+++ Rows +++
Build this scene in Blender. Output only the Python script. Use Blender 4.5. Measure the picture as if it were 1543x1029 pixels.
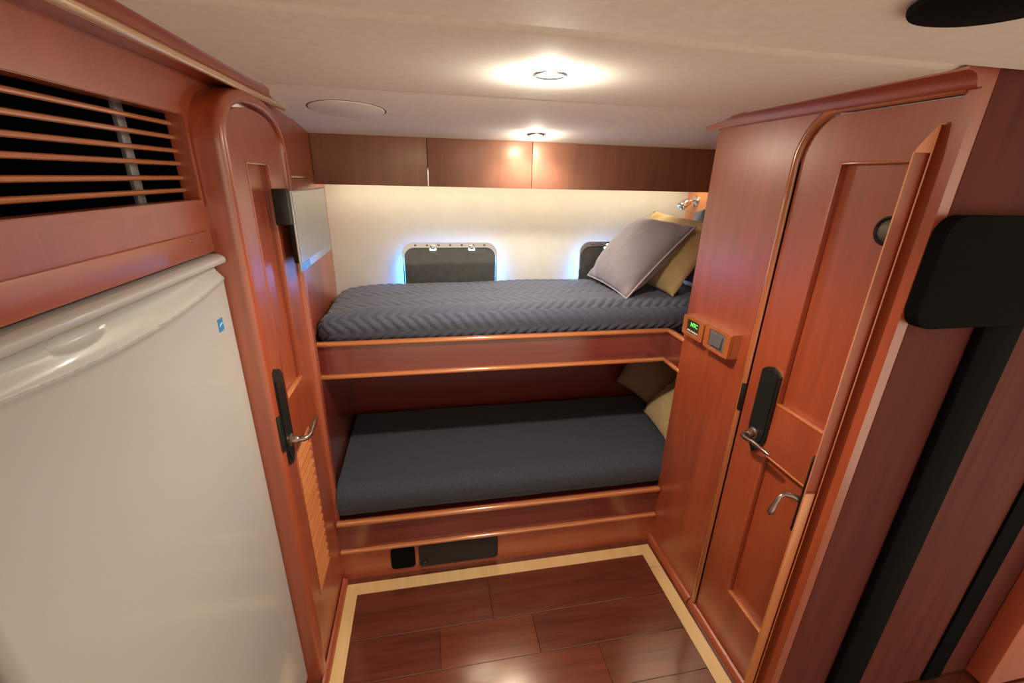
import bpy, bmesh, math, random
from math import sin, cos, pi, radians, sqrt
from mathutils import Vector, Matrix, noise
from mathutils.geometry import tessellate_polygon
random.seed(7)
for o in list(bpy.data.objects): bpy.data.objects.remove(o)
SC = bpy.context.scene
COL = SC.collection

# ------------------------------------------------------------------ camera
CAMZ = 1.7
def _rot(a, b, c):
    return (Matrix.Rotation(a, 3, 'Z') @ Matrix.Rotation(b, 3, 'X') @ Matrix.Rotation(c, 3, 'Y'))
_R = _rot(radians(-11.10843713), radians(-20.57210414), radians(-1.45724775))
_M = Matrix((_R.col[0], _R.col[2], -_R.col[1])).transposed()      # right, up, back
cam_d = bpy.data.cameras.new('camera')
cam_d.sensor_width = 36.0
cam_d.lens = 654.93 / 1543.0 * 36.0
cam_d.clip_start = 0.02
cam = bpy.data.objects.new('camera', cam_d)
cam.matrix_world = Matrix.Translation((0, 0, CAMZ)) @ _M.to_4x4()
COL.objects.link(cam)
SC.camera = cam

# ------------------------------------------------------------------ world, exposure
W = bpy.data.worlds.new('world'); SC.world = W; W.use_nodes = True
W.node_tree.nodes['Background'].inputs[0].default_value = (1.0, 0.84, 0.66, 1)
W.node_tree.nodes['Background'].inputs[1].default_value = 0.57
SC.view_settings.view_transform = 'Standard'
SC.view_settings.look = 'None'
SC.view_settings.gamma = 1.0
SC.view_settings.use_curve_mapping = False
SC.view_settings.exposure = 1.22

def lamp(name, kind, loc, energy, color, rot=(0, 0, 0), **kw):
    d = bpy.data.lights.new(name, kind); d.energy = energy; d.color = color
    for k, v in kw.items(): setattr(d, k, v)
    o = bpy.data.objects.new(name, d); o.location = loc; o.rotation_euler = rot
    COL.objects.link(o); return o
WARM = (1.0, 0.90, 0.76)
lamp('downlight_glow', 'POINT', (0.278, 1.06, 1.885), 1.7, WARM, shadow_soft_size=0.012)
lamp('downlight_beam', 'SPOT', (0.278, 1.06, 1.895), 26, WARM, spot_size=radians(150), spot_blend=0.8, shadow_soft_size=0.03)
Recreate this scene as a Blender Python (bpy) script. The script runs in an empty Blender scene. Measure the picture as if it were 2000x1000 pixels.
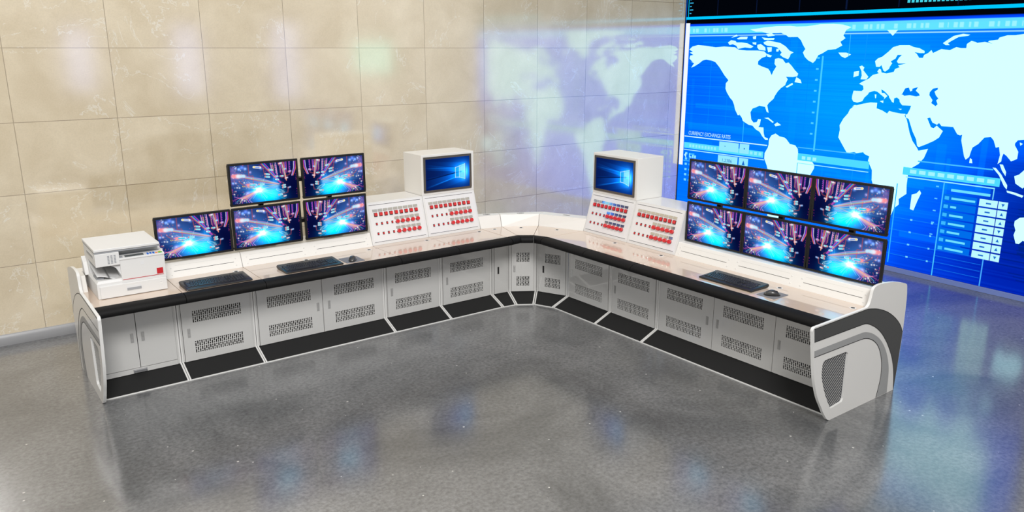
+++
### [Given exercise]
Report how many lines in the records above contain the word "were", giving only the number.

### [Output of the exercise]
2